77 years ago last month, World War II went into a brief run of extra innings, as German troops launched a surprise attack, trying to drive a wedge between the US and British armies and take the port of Antwerp, robbing the Allies of their main logistics hub on the continent. We know it as the “Battle of the Bulge”.
In a strategic sense, the attack was doomed before it started. It may have cost the Germans more than it ganed them, burning through their last supplies of fuel, ammunition and fresh vehicles, to no gain that they were able to hold for more than a month.
But that was little comfort to the GIs on the ground – many new to the front in brand-new divisions, many more exhausted after six months of constant battle and resting in the “quiet sector” of the Ardennes, and the corner of Belgium, Luxembourg and Germany.

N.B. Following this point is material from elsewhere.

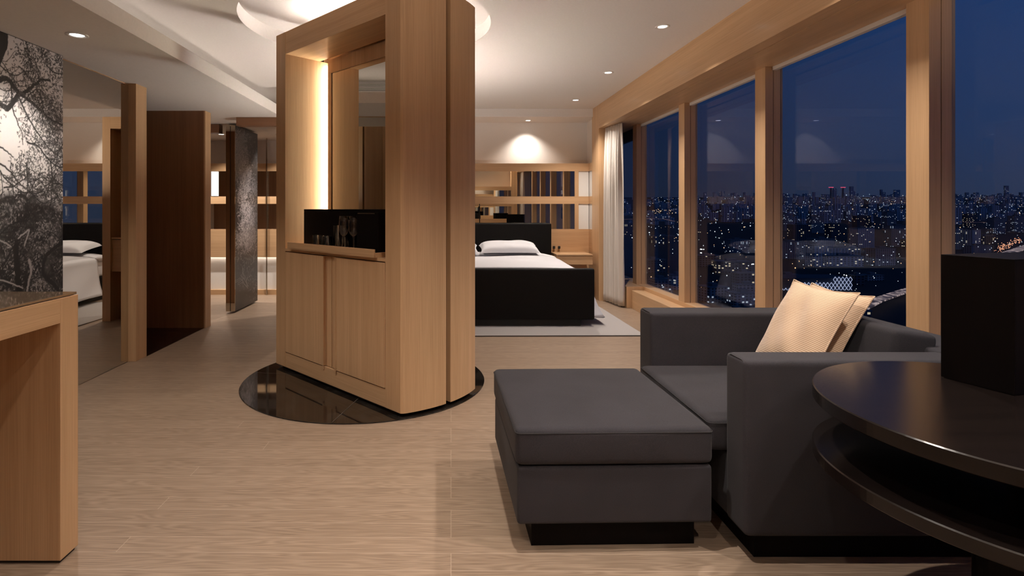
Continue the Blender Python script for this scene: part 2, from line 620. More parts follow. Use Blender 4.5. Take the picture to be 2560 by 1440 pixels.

The GIs fought on – some of them famously surrounded, others who just happened to be at the wrong place at the right time, still more who rushed to the scene to hold lines in the snow that could not be passed.

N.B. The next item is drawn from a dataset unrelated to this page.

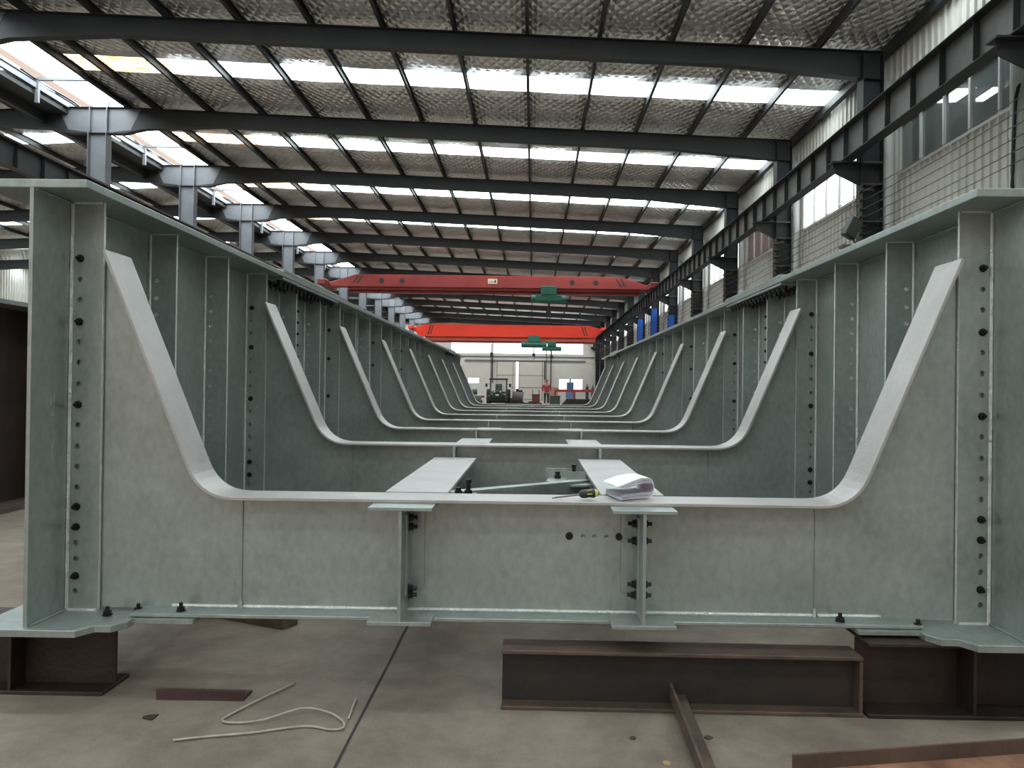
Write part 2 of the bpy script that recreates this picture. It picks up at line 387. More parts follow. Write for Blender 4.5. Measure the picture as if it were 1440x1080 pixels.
def fillet(tip, corner, end, t, n=7):
    tip = Vector(tip); corner = Vector(corner); end = Vector(end)
    a = corner + (tip - corner).normalized() * t; b = corner + (end - corner).normalized() * t
    out = [tip]
    for i in range(n + 1):
        q = i / n
        out.append(a * (1 - q) ** 2 + corner * 2 * q * (1 - q) + b * q * q)
    return out
def upath(zf, k):
    zt = 1.441 if k == 0 else 1.447
    tl, tr, cl, cr = (-1.392, 1.364, -1.068, 1.033) if k == 0 else (-1.414, 1.388, -1.092, 1.078)
    t = .105 if k == 0 else .12
    left = fillet((tl, zt), (cl, zf), (0, zf), t)
    right = list(reversed(fillet((tr, zt), (cr, zf), (0, zf), t)))
    return left + right
frames = []
for k, yf in enumerate(FRAMES):
    zf = FZ[k]
    P = upath(zf, k)
    edge = [(p.x, p.y) for p in P]
    bm = B()
    ol = [(CX - 1.505, .262), (CX + 1.505, .262), (CX + 1.505, 1.43), (edge[-1][0], 1.43)] + [(p[0], p[1] - .008) for p in edge[::-1]] + [(edge[0][0], 1.43), (CX - 1.505, 1.43)]
    ol = [p for i, p in enumerate(ol) if i == 0 or (Vector(p) - Vector(ol[i - 1])).length > 1e-4]
    hs = []
    if k == 0: hs = [circ(x_, .521, .0075, 8) for x_ in (.17, .208, .247)]
    hs += [circ(CX + s * (WX - .038), z, .0085, 8) for s in (-1, 1) for z in ()]
    prism(bm, ol, yf, yf + .010, 'y', holes=hs)
    fr = part('cross_frame', bm, GALV, bridge); frames.append(fr)
    # bent edge flange
    n = len(P); bm = B(); th = .011
    nor = []
    for i in range(n):
        dd = (P[min(i + 1, n - 1)] - P[max(i - 1, 0)]).normalized(); nor.append(Vector((-dd.y, dd.x)))
    rings = []
    for i in range(n):
        inn = P[i]; out = P[i] - nor[i] * th
        rings.append([bm.verts.new(v) for v in ((inn.x, yf - .08, inn.y), (inn.x, yf + .085, inn.y), (out.x, yf + .085, out.y), (out.x, yf - .08, out.y))])
    for a, b in zip(rings, rings[1:]):
        for j in range(4): bm.faces.new((a[j], a[(j + 1) % 4], b[(j + 1) % 4], b[j]))
    bm.faces.new(rings[0]); bm.faces.new(rings[-1][::-1])
    part('edge_flange', bm, ZINC, fr, bevel=.0015)
    bm = B(); box(bm, CX - 1.27, CX + 1.27, yf - .085, yf + .095, .256, .268)
    part('bottom_flange', bm, GALV, fr, bevel=.002)
    bm = B()
    tube(bm, [(CX - 1.17, yf - .003, .272), (CX + 1.17, yf - .003, .272)], .006, 6)
    part('weld_bead', bm, WELD, fr)
    bm = B()
    for xx in (-.962, .935):
        tube(bm, [(xx, yf - .001, .27), (xx, yf - .001, zf - .02)], .0045, 6)
        cyl(bm, (xx, yf - .001, .268), (xx, yf - .001, .295), .014, .006, 8)
    part('weld_seam', bm, GALV, fr)
    # bolts into the girder stiffeners
    for s in (-1, 1):
        for z in (HZ_B if k < 2 else HZ_B[:4:2] + HZ_B[1:2]):
            BOLTS.append((yf - .015, fr, (CX + s * (WX - .038), yf - .015, z), (0, -1, 0)))
    if k == 0:
        for xx in (.125, .29):
            BOLTS.append((yf, fr, (xx, yf, .521), (0, -1, 0)))
        for (xx, yy) in ((-1.37, 2.49), (-1.29, 2.53), (-1.14, 2.51), (1.24, 2.49), (1.0, 2.51)):
            BOLTS.append((yy, fr, (xx, yy, .2575 if abs(xx) > 1.2 else .268), (0, 0, 1)))
    # stringer stubs on the front of each frame
    for xs in (-.408, .350):
        if k == 0:
            st = part('stringer_stub', (lambda b: (box(b, xs - .005, xs + .005, yf - .17, yf, .280, zf - .022), b)[1])(B()), GALV, fr)
            bm = B(); box(bm, xs - .10, xs + .10, yf - .175, yf - .03, zf - .022, zf - .0112)
            part('stub_flange', bm, GALV, st, bevel=.001)
            bm = B(); box(bm, xs - .10, xs + .10, yf - .175, yf - .086, .268, .280)
            part('stub_flange', bm, GALV, st, bevel=.001)
            sd = 1 if xs < 0 else -1
            bm = B()
            xa = xs + sd * .005
            box(bm, *sorted((xa, xa + sd * .007)), yf - .10, yf, .34, .60)
            box(bm, *sorted((xa, xa + sd * .05)), yf - .007, yf, .34, .60)
            part('clip_angle', bm, GALV, st, bevel=.001)
            if xs > 0:
                bm = B(); box(bm, xs + .005, xs + .011, yf - .10, yf, .30, .60); box(bm, xs + .005, xs + .03, yf - .006, yf, .30, .60)
                part('clip_angle', bm, GALV, st, bevel=.001)
            zs = (.575, .52, .38, .345) if xs > 0 else (.585, .555, .355, .335)
            for z in zs:
                BOLTS.append((yf - .07, fr, (xa + sd * .007, yf - .06, z), (sd, 0, 0)))
                if xs > 0: BOLTS.append((yf - .07, fr, (xs + .011, yf - .06, z), (1, 0, 0)))
        else:
            bm = B(); box(bm, xs - .006, xs + .006, yf - .12, yf, .30, zf - .0115)
            part('stub_web', bm, GALV, fr)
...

They fought an enemy that was exhausted and morally shaped by five years of total war, including troops – the Waffen SS, who had made war crimes part of their “mystique” since the fall of 1939. One SS battlegroup had left a trail of war crimes, including the massacre of a group of combat engineers at Malmédy, Belgiuim, and a smaller and more obscure but perhaps even more gruesome slaughter of African-American troops at Wereth – two of a number of real shootings of American POWs, and dozens more rumored mass killings.
It’s no secret to those who read military history; at times, after hearing news about the GIs gunned down at Malmédy in particular, that GIs – cold, often cut off from higher authority, thousands of miles from home, fighting for people they largely didn’t understand, in a war none of them asked for – took rough revenge. The history of “The Good War” is not void of stories of American troops gunning down Germans, and especially Japanese, without worrying too hard about the rules of war. Americans and Brits were less likely to throw the rules of war under the treads of the passing tank than the Russians or French – all of whom took “take no prisoners” pretty literally – but war, being famously “hell”, brings the worst out of everyone at times.
Suffice to say – while the typical 18 year old American draftee was on balance, as Stephen Ambrose called him, “the. best thing that could have happened to a conquered Germany or liberated France, Luixembourg and Belgium”, some of them, sometimes, had their breaking points. It wasn’t taught in high school history class – which, when I was in school, was still being taught by some of the men who’d been there – but you don’t have to dig too far into history to find honest portrayals by GIs who, as the years rolled on, talked it out (including at least one infamous episode from Band of Brothers itself).
It’s not news, suffice to say.
If you read your history.
But this is 2022. And most Americans, including most of today’s generation of “news” reporters, never read history, or at least nothing before 1960.
“The Reveal” is an NPR ‘Investigative journalism’ program, hosted by Al Letson. This past Sunday’s episode focused on the groundbreaking investigation of a massacre of 80 German POWs in Belgium by members of the 11th Armored Division.
I listened so you don’t have to – but here it is, anyway:
So what’s. the purpose of this “investigation?”
To prove that World War II a reductionist battle between good-hearted, white-hatted GIs and cartoony black-hearted Nazis, and that some Americans did some horrible things?
Again – it’s not news.
To bring out a story that has been hidden by history?
As the story itself points out, the episode was common knowledge among people who follow the war.
That George Patton and other Army brass, at the time and during the telling of the story of the war, found it expedient to either “not publicize” or “cover up” the details of the massacre, to a people who were becoming weary of war and who were shocked by the late-campaign bloodshed? Leaving aside the whole “what the hell do they expect?” angle – who do they expect to hold accountable? 95% of the GIs are gone; all the senior officers who set the policy had passed on forty years ago.
To undercut and sandbag a key part of the American self-image? To throw crap on the notion that America has had, and acted upon, and sacrificed mightilly, for noble ideals that didn’t strictly benefit us? To liberate people we had no moral obligation to sacrifice for?
I think I’m getting warm.
A former teacher, who has drifted far to the left since I was a student, once said “the Walt Disney version of history doesn’t tell the whole story” – to which I replied “either does the Ingmar Bergman version (I suppose I could have said NIkole Hannah-Jones, as well).
Either way – when it comes to piddling on any shred of American exceptionaism, to say nothing of nobility, there is no statute of limitations.